Tale rinvio al manuale operativo secondo il Garante è incompatibile con la lettera e con lo spirito della legge e, chiaramente, non offre adeguate garanzie di protezione dei dati personali in relazione a profili essenziali del funzionamento della piattaforma.

Occorre rimarcare, infatti, che “i dati dei sottoscrittori di una proposta di referendum o di un progetto di legge rientrano nell’ambito delle particolari categorie di dati per i quali il Regolamento europeo prevede rigorose tutele a garanzia della loro riservatezza. Essi rivelano infatti, oltre al dato sulla partecipazione alla consultazione referendaria, le opinioni o la posizione politica del sottoscrittore” precisa il comunicato stampa del 12 aprile a cura del Garante Privacy.

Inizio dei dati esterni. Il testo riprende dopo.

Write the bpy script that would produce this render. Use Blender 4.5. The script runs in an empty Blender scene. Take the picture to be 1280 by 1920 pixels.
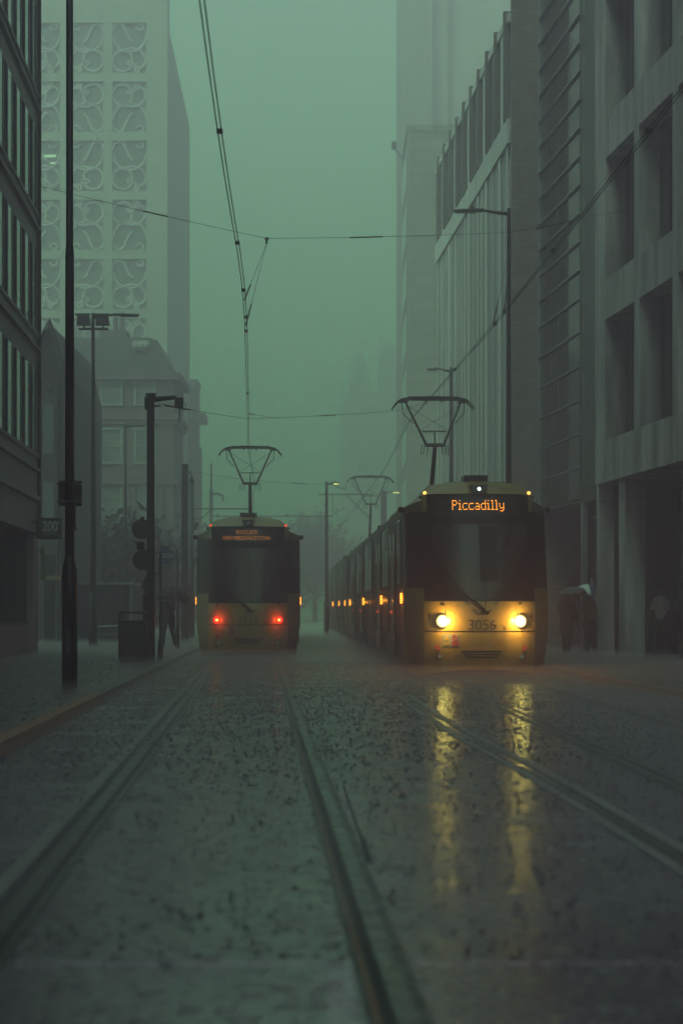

Marco Cappato, Tesoriere dell’Associazione Luca Coscioni, che con l’avvocato Mario Staderini ha concorso all’entrata in vigore di questa innovazione civica, in ordine alla questione ha dichiarato: “Non entriamo nel merito dei rilievi mossi dal Garante privacy relativi alla proposta di DPCM, che ritiene quanto preparato senza adeguate tutele per il pieno rispetto dei diritti e delle libertà fondamentali dei cittadini. Si tratta di rilievi che devono quanto prima esser affrontati e risolti grazie agli strumenti tecnologici e giuridici a disposizione delle istituzioni per garantire la riservatezza dei dati personali di chi firma, ma anche consentire ai promotori delle iniziative di contattare chi partecipa per ulteriori informazioni e sostegni”.

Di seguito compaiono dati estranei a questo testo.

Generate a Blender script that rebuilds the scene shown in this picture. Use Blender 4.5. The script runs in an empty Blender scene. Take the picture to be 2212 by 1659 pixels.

“Ci appelliamo dunque al Governo, e in particolare al Ministro Colao che lavora al progetto da quasi un anno, affinché risolva con la massima celerità le obiezioni mosse dal Garante privacy e si possa procedere speditamente per rendere operativa la piattaforma che doveva essere operativa prima all’inizio dell’anno, poi a marzo e che, secondo quanto risposto dal Governo in Parlamento qualche settimana fa potrebbe essere pronta nel secondo semestre del 2022”, ha poi proseguito Cappato.

Giova, infine, ricordare che, dopo una lunga campagna condotta da Staderini e culminata nel 2019 con la condanna dell’Italia da parte della Comitato diritti umani delle Nazioni Unite e anche in virtù dell’azione politica di sollecitazione al Ministero svolta dall’Associazione Luca Coscioni, questa battaglia di civiltà fu tradotta, nell’estate 2021, da Riccardo Magi (+Europa) in emendamento poi approvato dal Parlamento. Così, per la prima volta nella storia della democrazia italiana, la raccolta firme a sostegno dei referendum Eutanasia e Cannabis, che tra giugno e settembre 2021 raccolse quasi due milioni di adesioni, avvenne in parte anche in digitale grazie al Sistema pubblico di identità digitale (Spid) o la Carta di identità elettronica (Cie).